Peres informed Arafat that Israel would rebuild the outpost. The army, which for months had no idea of the tunnel, decided, so it appears, to exact revenge and not only to "clear the area." The prevailing view among the political echelon was that "the army's response [had been] too heavy-handed."

So what? A few days earlier, Amir Oren had reported here that the IDF viewed the Foreign Ministry, and the minister in particular, as saboteurs, as obstacles preventing the military from fulfilling its duties and overcoming Arafat.

For the IDF, the meeting between Peres and Arafat was itself tantamount to a terrorist act. When this is the attitude of the army, there is only one way to foil such a terror attack - by means of an appropriate IDF response that will prove that there are those who try to forge policy, and those who determine it.

Perhaps the army isn't like that at all, no doubt a thorough investigation of the incident would yield fitting operational explanations for each of the deaths, including that of the child. But an entire year of the intifada has seen the opening of only 150 investigations into the violation of orders, with the submission of just one indictment.

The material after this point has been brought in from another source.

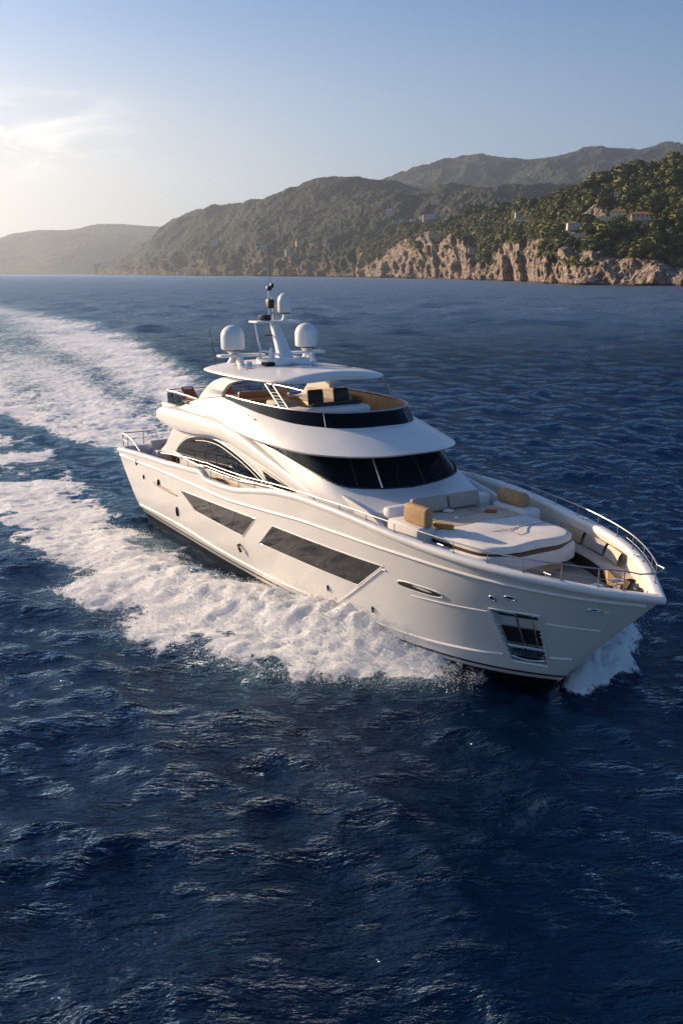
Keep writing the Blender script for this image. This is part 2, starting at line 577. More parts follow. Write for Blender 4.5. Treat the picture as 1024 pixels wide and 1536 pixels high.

This makes difficult not to conclude the army has its own agenda and has no intentions of allowing the politicians to stop it from performing the duty with which it has been entrusted by the people.

In such a situation, it is no wonder that the prime minister has been too frequently called on to remind the army of its place; and perhaps it would be a good idea for him to slightly alter his declaration. Instead of saying there is a government in Israel, it would be more pertinent were he to remind the army there is only one government in Israel.